たとえば、危険なエリアに大規模マンションが計画されているとして、周辺住民がハザードマップを示しながら開発に反対するケースがある。
8月28日からはじまった不動産取引時の水害リスク説明は、土地利用の変更のスタートを意味するので、以下の記事もあわせて読んで欲しい。
Yahoo!ニュース「8月28日から不動産取引の「重要事項説明」に「水害リスク」が加わる理由」
浸水リスクの高い土地の保険料が上がる
さらに大手損害保険会社の火災保険料(水害を含む)は、来年1月から、自治体のハザードマップによる水害リスクに応じた保険料になる。
浸水リスクが低いと保険料は安くなり、高ければ保険料が上がる。

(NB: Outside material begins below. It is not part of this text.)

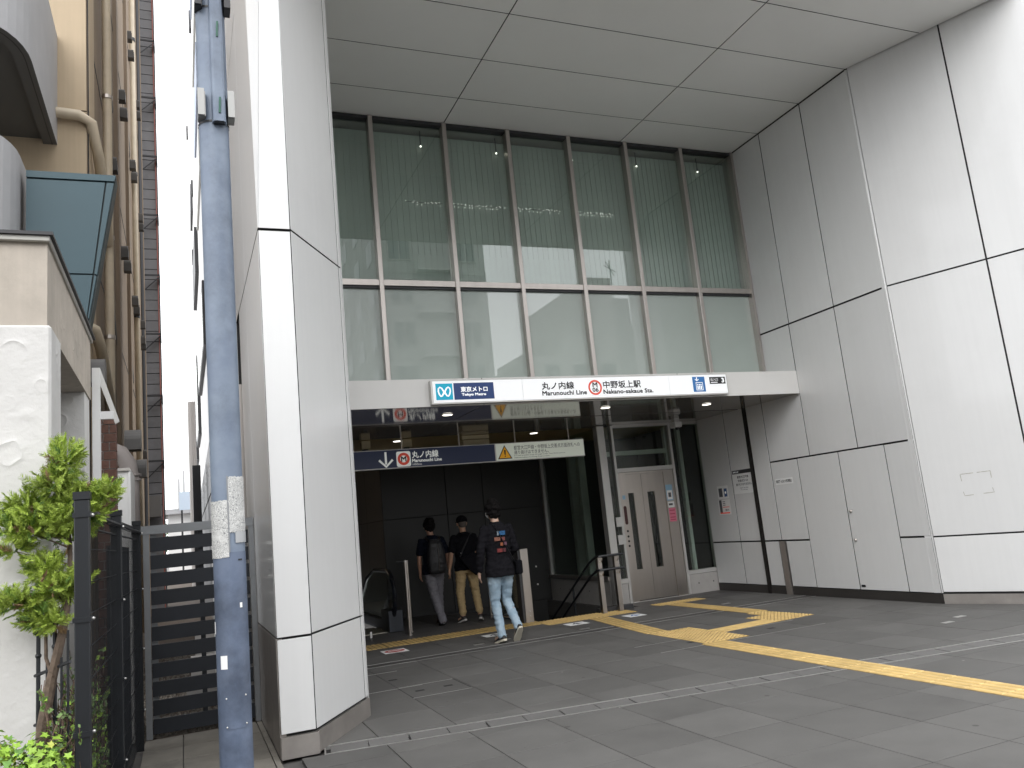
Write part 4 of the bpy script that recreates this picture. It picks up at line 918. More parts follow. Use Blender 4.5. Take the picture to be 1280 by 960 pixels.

ハザードマップだけでなく、損保が算定する保険料の動向からも、地域の水害リスクは明らかになる。
大手損害保険会社の保険金支払額は増えている。
「平成30年7月豪雨」の発生した2018年度は約1兆6千億円の支払い、「令和元年東日本台風(台風第19号)」の発生した2019年度の支払いは約1兆円となる見通しだ。
損保会社は、大規模災害に備えた準備金を積み立てている。しかし、毎年のように大規模災害が続けば準備金が減るため、準備金を増やすために保険料の値上げで対応する。各社は19年10月に全国平均で6~7%値上げしたが、21年1月にも5%を超える値上げをする見通しで、19年度の災害を反映させた場合、21年以降もさらなる値上げが予想される。
気候変動によって激しくなる豪雨に適応するには、水害リスクの高い場所に住まないか、豪雨のたびに迅速に避難するしかない。2年後には、土砂災害特別警戒区域における、新規の施設建設が原則禁止となる。
住む場所をすぐに変更するのは難しいが、災害後の復旧のあり方を考えたり、長期的なまちづくりを変更する必要がある。